BRIEF :: Write the material out again in full, word for word. Do not include the pictures.

DATASET SECTION ::
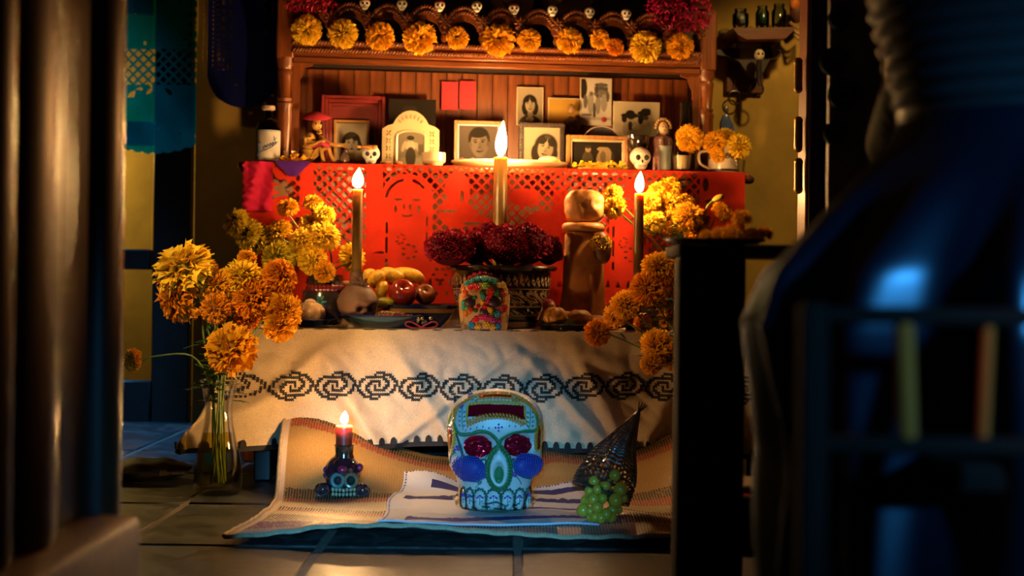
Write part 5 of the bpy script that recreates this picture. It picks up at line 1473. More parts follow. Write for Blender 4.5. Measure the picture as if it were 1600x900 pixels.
# small figures behind the frames
v = .80
r = thing('skeleton_figurine', 'small dark robed skeleton figure in front of the yellow card', 'figurine', W(LU(889, v), v, ZL), YAW)
Hf = zl(158, 889, v)
MB().lathe([(0, 0), (.035, 0), (.030, Hf*.3), (.022, Hf*.52), (.030, Hf*.66), (.026, Hf*.74), (.006, Hf*.80), (0, Hf*.80)], 18, sy=.7).build('robe', M('black_robe', (.03, .012, .008), .6, var=.4), r)
MB().ell((0, 0, Hf*.90), (.014, .014, .019), 14, 10).build('skull', M('brown_skull', (.20, .10, .03), .5), r)
MB().ell((0, -.024, Hf*.62), (.008, .005, .010), 8, 6).build('rosette', M('red_rosette', (.25, .02, .02), .5), r)
v = .66
r = thing('plate', 'dark patterned plate edge standing behind the bride and groom frame', 'plate', W(LU(936, v), v, zl(222, 936, v)+ZL-.05), YAW)
R_ = 33/S(v)
b = MB(); b.lathe([(0, 0), (R_*.7, .002), (R_, .010), (R_, .013), (R_*.7, .006), (0, .004)], 32, c=(0, 0, .032), rot=Matrix.Rotation(PI/2-.15, 3, 'X')); b.build('dish', M('black_lacquer', (.02, .014, .016), .25, coat=.5), r)
b = MB(); b.tube([(R_*math.cos(PI*i/16), -.012, .032+R_*math.sin(PI*i/16)) for i in range(17)], .0018, 6); b.build('rim', M('pale_rim', (.30, .22, .18), .3), r)
b = MB()
for (x, z) in ((-.022, .052), (-.012, .055), (.012, .052), (.026, .050)): b.ell((x, -.014, z), (.008, .002, .010), 8, 6)
b.build('painted_figures', M('faded_paint', (.24, .18, .14), .5), r)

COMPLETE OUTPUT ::
Write part 5 of the bpy script that recreates this picture. It picks up at line 1473. More parts follow. Write for Blender 4.5. Measure the picture as if it were 1600x900 pixels.
# small figures behind the frames
v = .80
r = thing('skeleton_figurine', 'small dark robed skeleton figure in front of the yellow card', 'figurine', W(LU(889, v), v, ZL), YAW)
Hf = zl(158, 889, v)
MB().lathe([(0, 0), (.035, 0), (.030, Hf*.3), (.022, Hf*.52), (.030, Hf*.66), (.026, Hf*.74), (.006, Hf*.80), (0, Hf*.80)], 18, sy=.7).build('robe', M('black_robe', (.03, .012, .008), .6, var=.4), r)
MB().ell((0, 0, Hf*.90), (.014, .014, .019), 14, 10).build('skull', M('brown_skull', (.20, .10, .03), .5), r)
MB().ell((0, -.024, Hf*.62), (.008, .005, .010), 8, 6).build('rosette', M('red_rosette', (.25, .02, .02), .5), r)
v = .66
r = thing('plate', 'dark patterned plate edge standing behind the bride and groom frame', 'plate', W(LU(936, v), v, zl(222, 936, v)+ZL-.05), YAW)
R_ = 33/S(v)
b = MB(); b.lathe([(0, 0), (R_*.7, .002), (R_, .010), (R_, .013), (R_*.7, .006), (0, .004)], 32, c=(0, 0, .032), rot=Matrix.Rotation(PI/2-.15, 3, 'X')); b.build('dish', M('black_lacquer', (.02, .014, .016), .25, coat=.5), r)
b = MB(); b.tube([(R_*math.cos(PI*i/16), -.012, .032+R_*math.sin(PI*i/16)) for i in range(17)], .0018, 6); b.build('rim', M('pale_rim', (.30, .22, .18), .3), r)
b = MB()
for (x, z) in ((-.022, .052), (-.012, .055), (.012, .052), (.026, .050)): b.ell((x, -.014, z), (.008, .002, .010), 8, 6)
b.build('painted_figures', M('faded_paint', (.24, .18, .14), .5), r)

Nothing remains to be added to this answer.